Informações obtidas pela reportagem dão conta que em outras obras da Sudecap, como a de cobertura do Ribeirão Arrudas, foi contratada consultoria terceirizada com cerca de 200 profissionais especialistas em cada etapa da obra que poderiam fazer recálculo e ensaios. Isso auxiliava os engenheiros da autarquia na supervisão e execução do projeto. Mas nas estruturas da avenida Pedro I não houve essa consultoria. A própria Maria Cristina questiona no e-mail “quem seria responsável por apoio de projeto em obra? (no caso dos viadutos)”.

Uma fonte ligada à autarquia informou à reportagem que, ao contrário do que o prefeito Marcio Lacerda falou nesta quinta, não há um engenheiro calculista contratado na Sudecap até hoje. Esse profissional deveria ter 15 anos de experiência e cinco obras do porte dos viadutos no currículo.

A reportagem questionou a superintendência sobre a contratação desse profissional, e não obteve retorno. Segundo nota, em 2013, foi realizado concurso para contratação de engenheiros, arquitetos e técnicos de nível superior, iniciando as nomeações em setembro de 2014. Mas a informação extraoficial obtida é que esses nomeados não aumentaram significativamente o quadro de funcionários porque só repuseram os que deixaram a autarquia.

Respostas
Oficial
.A Sercap/AES não quis falar sobre o caso. A Sudecap não respondeu às perguntas enviadas às 17h35. O atual secretário de Obras, Josué Valadão, vai ler o inquérito antes de se pronunciar.

Funcionários do órgão indiciados

Todos foram indiciados, porque sabiam dos erros dos projetos e não tomaram providências:

José Lauro Terror.
Ex-secretário de Obras e chefe da Sudecap. Recebeu os e-mails de Maria Cristina relatando sobre os erros no projeto e participou da decisão de “tocar a obra”. Hoje preside a Prodabel.

Claudio Marcos Neto. Engenheiro e diretor de Obras da Sudecap.

Maria Cristina Novais. Arquiteta e ex-diretora de Projetos. Mandou os e-mails denunciando os erros, mas certificou a obra. Aposentada.

Beatriz Ribeiro. Arquiteta e diretora de Planejamento e Controle.

Maria Geralda Bahia. Chefe do Departamento de Projetos de Infraestrutura.

Janaina Falleiros. Chefe da Divisão de Projetos Viários e Engenheira.

Acácia Fagundes. Engenheira civil do setor de projetos. Saiu da empresa.

Mauro Lúcio Ribeiro. Engenheiro civil da Diretoria de Obras que fiscalizava o dia a dia da construção.

Leia a carta na íntegra clicando AQUI.

O caso

O inquérito sobre a queda do viaduto Batalha dos Guararapes foi apresentado no dia 5 de maio deste ano, após 10 meses de investigação.
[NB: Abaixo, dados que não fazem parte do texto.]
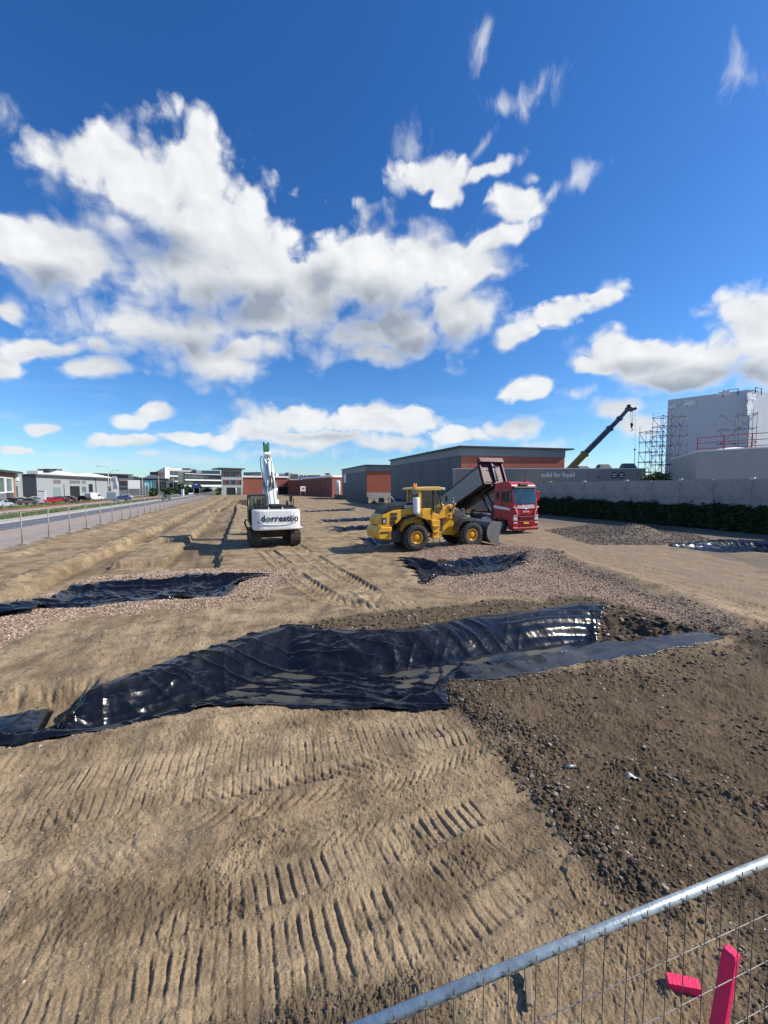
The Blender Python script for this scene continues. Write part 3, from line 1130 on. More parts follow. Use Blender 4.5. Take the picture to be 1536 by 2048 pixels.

O desabamento da estrutura deixou dois mortos em julho do ano passado, durante a Copa do Mundo.

O resultado das investigações conduzidas pelo delegado Hugo e Silva foi o indiciamento de 19 pessoas por dolo eventual, quando assume o risco. 

Segundo o diretor do Instituto de Criminalística, Marco Paiva, a estrutura cedeu em função de um cálculo errado, que foi usado na fabricação de um bloco de concreto, que estaria no ponto central da alça sul do viaduto. Conforme as investigações, a execução da fabricação foi feita de forma correta, porém o cálculo estava errado e esse teria causado o afundamento da pilastra central. 

A apuração da Polícia Civil apontou que a Sudecap sabia das falhas no projeto do viaduto e, mesmo assim, mandou tocar a obra.

Nessa quarta-feira (7), o prefeito Marcio Lacerda disse que o inquérito será analisado pela administração municipal e que na próxima semana, um dossiê com documentos que supostamente não constam na apuração da Polícia Civil. Na ocasião, Lacerda disse que não sabe a razão pela qual os tais documentos não foram entregues ao delegado, mas garantiu que tudo será esclarecido.